Without high-level executive attention, companies may not be able to align their cybersecurity budgets to their actual needs and may not be able to move quickly enough to respond to breaches, Aghaian said. Employee sloppiness can create vulnerabilities if training isn’t seen as a high priority, as can overemphasizing static defenses over more demanding but more responsive approaches, he added.

“The mistake that a lot of folks make is that there’s a lot of emphasis placed on the intrusion protection system,” Aghaian said. “People often forget about their IDS, their intrusion detection system — and that is just as important, if not more, because you need to very quickly understand if you’ve been compromised.”

Contractor cybersecurity remains a high priority for the government. In the week after the USIS decision, the Senate passed legislation that would grant DHS additional hiring and compensation authority to help recruit and retain cybersecurity experts. It also released a report on cyberattacks launched on U.S. Transportation Command contractors, which carry valuable intellectual property and sensitive information about military personnel movement and cargo transportation.

“These peacetime intrusions into the networks of key defense contractors are more evidence of China’s aggressive actions in cyberspace,” Sen. Carl Levin, D-Mich., said when announcing the report’s findings. “Our findings are a warning that we must do much more to protect strategically significant systems from attack and to share information about intrusions when they do occur.”

The public version of the report revealed that Chinese hackers had stolen emails, documents, passwords and other sensitive information from Transcom contractor networks multiple times between 2008 and 2014. The report called for a tightening of information sharing and disclosure requirements, noting that Transcom heard about only two of the intrusions, even when the FBI and other federal agencies had learned of the successful attacks.

Contractors holding government data are often the “weak link” for potential cyberattackers, and agencies are attempting to enforce better security through several pieces of regulation, as well as through ad hoc contract clauses, according to Nichols.

Because the penalties for a failure can be so steep — terminated contracts, negative past performance ratings, and the threat of suspension and debarment — contracting attorneys need to take care to look

for cybersecurity clauses that could impact their clients’ business, Nichols said.

“Different agencies are putting clauses into contracts that shift enormous risk to contractors, without the contractors really understanding what they are agreeing to,” Nichols said. “Because they don’t understand it, they’re not getting insurance for it, so what they are effectively doing is putting the viability [of] the continued existence of their companies at risk.”

Lawyers can help companies set up insurance policies covering cyberattacks and data breaches — a market that remains somewhat underdeveloped — and help them seek DHS certification under the Support Anti-terrorism by Fostering Effective Technologies Act, or SAFETY Act, according to Aghaian.
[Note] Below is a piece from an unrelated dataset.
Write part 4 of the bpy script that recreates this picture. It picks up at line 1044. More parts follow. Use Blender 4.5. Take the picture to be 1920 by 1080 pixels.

The SAFETY Act limits liability for “claims arising out of, relating to, or resulting from an act of terrorism” and allows the DHS to designate certain cyberattacks as acts of terrorism.

“It’s a very powerful form of liability protection to have, but surprisingly, most companies aren’t making use of that,” Aghaian said.

In the near term, the USIS breach should be a stark reminder that companies face significant risk and uncertainty even when they appear to have handled a cyberattack responsibly, according to Anuj Vohra, a senior associate at Covington.

“Because this is such an evolving threat and the government hasn’t gotten its hands around it, it’s hard for contractors to know what to do,” Vohra said. “USIS is obviously its own discrete circumstance because of everything else it had going on, but it seemed to take all the right steps following the breach to work with the government and address the threat and the breach in an efficient and responsible way, and it still ended up in the same place.”